Take my breed, the lakeland terrier. The average size of a litter is 4. The stud fee is the price of one puppy, or pick of the litter, so that leaves 3, assuming they all survive. The costs of all the tests, vet care, special food, registering the pups etc practically wipes out the price of another pup. If the bitch is unlucky enough to need a c-section, you're looking at a minimum of £1,000.
If any of the puppies show "faults", eg less than perfect bite, slightly the wrong sort of coat, top line less than straight, a decent breeder (which, thankfully, lakeland breeders seem to be) wouldn't dream of trying to get full price for them. The chances of getting a litter of entirely perfect puppies are slim.
I haven't looked at the price of a well-bred lakeland pup for ages, but I'd guess they're around £850-900. When you offset the stud fee and the costs associated with whelping, you're left with 2 puppies that you could sell, giving you £1700-1800 net income.
No reputable breeder would breed more than one litter a year from any one bitch, or more than 5 in the lifetime of the bitch. So at the absolute maximum, given that this breed can easily live to 15, even 17, breeding puppies could give you a princely total income of £9,000 over, say, 16 years, so £500-600 a year, and only then if you're lucky and every puppy makes it.
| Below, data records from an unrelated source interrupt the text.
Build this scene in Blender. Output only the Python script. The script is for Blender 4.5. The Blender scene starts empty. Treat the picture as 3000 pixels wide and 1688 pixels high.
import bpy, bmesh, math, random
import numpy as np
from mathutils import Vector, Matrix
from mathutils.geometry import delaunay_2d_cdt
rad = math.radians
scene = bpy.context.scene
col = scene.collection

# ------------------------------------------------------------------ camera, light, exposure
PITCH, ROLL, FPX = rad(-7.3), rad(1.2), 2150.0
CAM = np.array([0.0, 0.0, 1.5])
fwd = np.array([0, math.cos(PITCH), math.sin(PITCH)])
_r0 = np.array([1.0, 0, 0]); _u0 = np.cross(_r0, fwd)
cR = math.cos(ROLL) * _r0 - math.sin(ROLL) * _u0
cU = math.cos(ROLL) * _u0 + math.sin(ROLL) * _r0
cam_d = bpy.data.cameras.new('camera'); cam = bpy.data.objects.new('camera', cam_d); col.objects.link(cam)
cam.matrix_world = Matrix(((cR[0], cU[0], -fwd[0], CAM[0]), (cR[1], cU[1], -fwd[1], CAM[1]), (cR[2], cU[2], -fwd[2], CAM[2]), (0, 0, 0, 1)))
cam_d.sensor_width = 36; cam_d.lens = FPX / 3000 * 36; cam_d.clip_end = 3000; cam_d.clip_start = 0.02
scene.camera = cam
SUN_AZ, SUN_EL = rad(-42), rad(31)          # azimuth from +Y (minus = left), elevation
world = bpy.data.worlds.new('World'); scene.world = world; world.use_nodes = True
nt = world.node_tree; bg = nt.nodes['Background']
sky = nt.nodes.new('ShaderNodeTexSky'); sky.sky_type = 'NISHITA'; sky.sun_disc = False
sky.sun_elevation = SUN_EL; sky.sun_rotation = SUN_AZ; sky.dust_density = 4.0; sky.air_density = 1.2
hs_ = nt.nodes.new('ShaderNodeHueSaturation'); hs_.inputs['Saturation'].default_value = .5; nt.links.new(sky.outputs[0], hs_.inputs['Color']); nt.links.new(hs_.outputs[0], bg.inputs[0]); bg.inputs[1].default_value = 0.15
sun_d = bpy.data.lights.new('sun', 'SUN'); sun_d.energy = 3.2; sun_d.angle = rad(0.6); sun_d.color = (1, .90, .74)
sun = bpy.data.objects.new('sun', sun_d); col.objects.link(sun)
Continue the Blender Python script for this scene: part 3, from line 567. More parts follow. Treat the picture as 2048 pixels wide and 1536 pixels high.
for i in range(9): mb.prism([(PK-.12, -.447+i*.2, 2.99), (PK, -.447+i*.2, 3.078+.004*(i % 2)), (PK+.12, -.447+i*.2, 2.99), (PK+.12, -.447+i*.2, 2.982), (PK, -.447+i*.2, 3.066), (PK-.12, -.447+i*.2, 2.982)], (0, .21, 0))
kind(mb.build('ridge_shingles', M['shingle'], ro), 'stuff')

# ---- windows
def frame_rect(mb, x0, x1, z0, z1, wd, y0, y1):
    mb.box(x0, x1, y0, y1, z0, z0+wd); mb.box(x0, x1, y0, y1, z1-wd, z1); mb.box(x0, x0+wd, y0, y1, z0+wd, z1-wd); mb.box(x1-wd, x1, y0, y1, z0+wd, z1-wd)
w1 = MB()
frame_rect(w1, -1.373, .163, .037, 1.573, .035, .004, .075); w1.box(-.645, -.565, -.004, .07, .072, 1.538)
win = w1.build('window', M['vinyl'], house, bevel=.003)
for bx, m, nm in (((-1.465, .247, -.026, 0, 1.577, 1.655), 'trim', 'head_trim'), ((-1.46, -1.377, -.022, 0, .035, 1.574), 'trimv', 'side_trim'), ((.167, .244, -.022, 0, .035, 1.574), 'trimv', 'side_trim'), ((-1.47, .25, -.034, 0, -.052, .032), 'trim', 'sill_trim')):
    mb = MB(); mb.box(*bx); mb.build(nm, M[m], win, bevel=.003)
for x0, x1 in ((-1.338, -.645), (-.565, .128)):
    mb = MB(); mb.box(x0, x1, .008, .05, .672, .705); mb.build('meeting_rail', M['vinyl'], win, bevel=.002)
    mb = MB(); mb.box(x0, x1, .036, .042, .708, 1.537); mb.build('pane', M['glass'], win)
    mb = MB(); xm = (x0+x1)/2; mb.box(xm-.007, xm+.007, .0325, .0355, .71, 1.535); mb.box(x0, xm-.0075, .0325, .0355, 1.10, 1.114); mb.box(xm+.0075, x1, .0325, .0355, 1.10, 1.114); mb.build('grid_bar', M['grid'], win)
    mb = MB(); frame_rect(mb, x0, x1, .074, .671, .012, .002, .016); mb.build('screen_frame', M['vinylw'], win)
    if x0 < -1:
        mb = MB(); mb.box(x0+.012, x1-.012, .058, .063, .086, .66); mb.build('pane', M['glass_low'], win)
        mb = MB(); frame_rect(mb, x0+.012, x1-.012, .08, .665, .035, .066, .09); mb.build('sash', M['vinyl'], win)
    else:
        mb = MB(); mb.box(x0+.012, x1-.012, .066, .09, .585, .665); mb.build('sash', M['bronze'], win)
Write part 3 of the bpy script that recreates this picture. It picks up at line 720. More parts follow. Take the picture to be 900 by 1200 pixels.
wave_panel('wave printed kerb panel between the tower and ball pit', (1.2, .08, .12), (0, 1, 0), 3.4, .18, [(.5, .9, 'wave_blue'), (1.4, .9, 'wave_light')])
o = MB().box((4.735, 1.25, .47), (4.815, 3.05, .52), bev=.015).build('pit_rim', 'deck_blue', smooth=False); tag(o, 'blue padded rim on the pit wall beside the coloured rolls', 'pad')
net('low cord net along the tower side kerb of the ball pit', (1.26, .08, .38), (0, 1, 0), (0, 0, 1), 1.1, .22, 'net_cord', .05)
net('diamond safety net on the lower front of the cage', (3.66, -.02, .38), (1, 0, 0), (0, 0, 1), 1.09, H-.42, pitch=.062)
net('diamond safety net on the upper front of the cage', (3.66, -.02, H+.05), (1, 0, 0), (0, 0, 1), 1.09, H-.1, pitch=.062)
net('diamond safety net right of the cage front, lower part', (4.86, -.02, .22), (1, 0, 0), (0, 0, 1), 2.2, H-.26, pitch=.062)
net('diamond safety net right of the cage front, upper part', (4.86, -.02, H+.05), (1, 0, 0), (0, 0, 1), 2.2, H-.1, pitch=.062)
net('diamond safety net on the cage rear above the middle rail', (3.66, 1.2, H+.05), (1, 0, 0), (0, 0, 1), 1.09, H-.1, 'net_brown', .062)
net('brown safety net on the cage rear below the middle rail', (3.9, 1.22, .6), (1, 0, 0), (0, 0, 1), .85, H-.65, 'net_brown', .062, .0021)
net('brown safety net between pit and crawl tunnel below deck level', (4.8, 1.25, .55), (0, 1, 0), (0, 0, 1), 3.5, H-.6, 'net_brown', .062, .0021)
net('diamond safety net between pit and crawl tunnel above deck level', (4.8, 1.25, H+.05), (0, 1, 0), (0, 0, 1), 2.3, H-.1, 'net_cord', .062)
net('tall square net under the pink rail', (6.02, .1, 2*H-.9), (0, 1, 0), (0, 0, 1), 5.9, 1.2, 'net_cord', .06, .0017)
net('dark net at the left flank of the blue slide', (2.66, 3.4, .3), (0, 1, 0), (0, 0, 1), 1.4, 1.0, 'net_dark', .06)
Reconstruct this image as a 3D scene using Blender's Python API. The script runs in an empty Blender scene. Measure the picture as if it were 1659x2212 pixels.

Barely a tenner a week (less cost of food, insurance, grooming vet care), for spending hours looking after a dog in the best possible way for its entire life.
And if a puppy buyer later decides that they can't keep the puppy for any reason, at any age, the responsible breeder will take that puppy back and either keep it for the rest of its life or find a good home for it.
At best, breeding a litter, when done properly, subsidises the breeder's hobby.
Some breeds are probably more lucrative. Rottweilers, for instance, are renowned for being great breeders and they have massive litters (I've known a litter of 13). Some are probably a lot less so. Bulldogs are notoriously difficult to breed, the bitches suffer from dystocia and they have to have c-sections in 80-90% of cases. And bulldog breeders often use AI, as they struggle to mate normally.
Of course, this is all very different from the backyard breeder who churns out litter after litter of dubious crossbreeds, with no thought for their temperament or welfare, and sells them through Gumtree for £300 each. They're just scum imo.